Again, I know and appreciate the US has plenty of poor people. But Britain is frequently compared to the poorest State in the US – Mississippi – and in doing so we’re found to be worse off, per capita.
Not a good look for a nation that still considers itself amongst the leading ranks.
A plague on all your over-priced houses
What’s to be done about? Well plenty that isn’t. But just not shooting ourselves in the foot would help.
You wouldn’t want to make it more expensive to hire people, to overburden development, or choose to depress our wealth creators. And of course as a trading nation you wouldn’t impose permanently higher costs on the economy by deciding to leave the vast and prosperous free market on your doorstep.
At this point you might be hurrying to the comments to post your political point of view. But let’s face it, both sides have done poorly over the past few years.
Team Blue must take the lion’s share of the blame, thanks to their lengthy and shambolic stint in power that left us in this mess. But Team Red has been to the cavalry what Jar Jar Binks was to the war effort on Naboo.
Fortunately it’s still possible in the UK to get ahead financially, if you’re say a well-educated Monevator reader who saves and invests hard, uses tax shelters to the max, and you had the good fortune to be born before 1990.
However you can understand why some people jump on boats in despair at their own political systems.

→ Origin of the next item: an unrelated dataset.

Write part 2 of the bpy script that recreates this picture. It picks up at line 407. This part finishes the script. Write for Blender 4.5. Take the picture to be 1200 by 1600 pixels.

Just be aware if you are tempted to cut corners that the US is destroying boats it doesn’t like in international waters. (It’s also urging we do the same).
Ho hum.
Have a great weekend.
p.s. We were a bit too imprecise about passwords in The Realist’s excellent debut article on preparing your paperwork ahead of your death. So please note it may be against the T&Cs – and even the law – to access some accounts after your loved one has died, if they were held in their own name. See this commentary from the Bereavement Advice Centre.